2April continues the positive trend ...

Last month, we spoke about a solid first quarter for worldwide air cargo. The industry will be pleased to see this trend continue. April 2014 showed a volume growth of 6.3% year-over-year (YoY), a little below the growth for Q1 (+6.8%). Yield in USD was only 0.2% lower than in March, and 1.5% lower YoY. Revenues in April stood firm: whereas they had grown YoY by 4% (in USD) in Q1, in April they grew by almost 5%.

North America clearly stood out in April. Outgoing volumes grew by 10% YoY, thanks to strong business to Europe and Asia Pacific; incoming by 9%. Asia Pacific continued its recovery through volume growth of 9% YoY, mostly through export growth to Europe and North America; it also showed a yield increase over March. However, business within the Asia Pacific area hardly improved. Europe showed the least growth in outgoing (2% only), but the most in incoming cargo (+9%), the latter accompanied by yield growth compared to March. Africa was the other region showing an improvement in yields for incoming business.

Expectations for the full year being upbeat, one wonders where business will increase most. Some say that the newer air cargo markets are in decline after spectacular growth earlier on. Do the actual figures corroborate such views? Since recent past performance may well be an indicator for future developments, WorldACD arbitrarily drew a circle of 500 km around a number of top origin cities, and compared 2013 with 2012 for each of these catchment areas (“C.A.”), taking outgoing and incoming air cargo together.

In Europe, the catchment areas (“C.A.”) around Amsterdam, Brussels, Paris and Frankfurt overlap to a fairly large extent. Not surprisingly, they show a similar growth of around 3%. The C.A.-Milano shows +5% and the C.A.-Istanbul +10% (and even +20% compared to 2010).

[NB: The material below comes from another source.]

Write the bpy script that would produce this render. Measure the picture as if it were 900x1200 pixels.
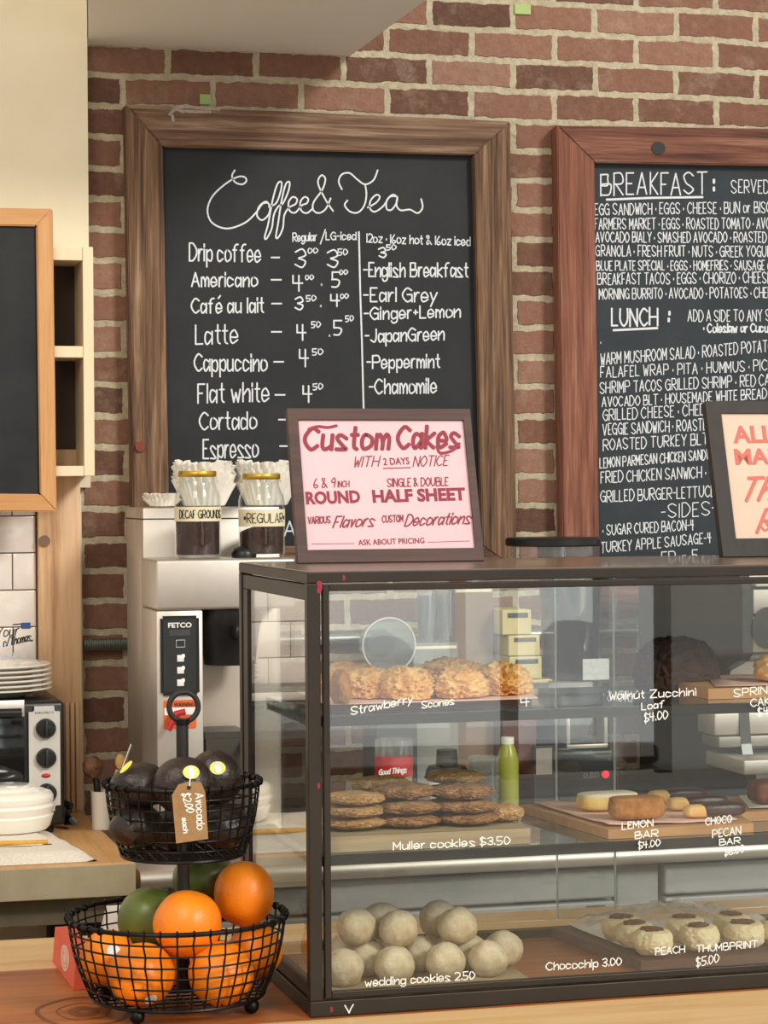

Note that the C.A.’s around the top European cities are the world’s largest C.A.’s in volume.

In the United States, the C.A.’s Chicago and New York contracted for the past three years. The C.A.’s Miami, Los Angeles and Atlanta hovered around 1% to 2% growth. The picture was starkly different in the Middle East and South Asia, where the top C.A.’s around Dubai, Delhi and Dhaka grew by 6%, 6% and 17% respectively YoY. Nairobi and Quito showed opposing results, the former hardly growing in 2013, the latter - although still relatively small - leading the growth tables for Latin America with +14% compared to 2012.

In the largest air cargo market, Asia Pacific, Seoul and the Pearl River Delta grew by 9% and 2% respectively (the city Guangzhou grew by 19%). Other big Asian air cargo centers stayed below the worldwide growth of 1.9%. Looking at the largest C.A. for each of the six regions worldwide, business to and from these 6 C.A.’s together accounts for 67% of worldwide volumes in 2013. This is lower than in 2011 (68%), indicating growth of the newer air cargo markets.

In conclusion: the big centers in Europe and MESA did better than average in 2013. Most of them look set for doing the same in 2014. The main centers in the USA do much better in 2014. The same goes for the Pearl River Delta, whilst Tokyo/Osaka is rebounding from the slump ex Japan. Nairobi also moves again. Lastly, a number of the newer cargo centers continue to climb the ladder: think of Oslo, Manila, Ho Chi Minh City, Quito and Karachi.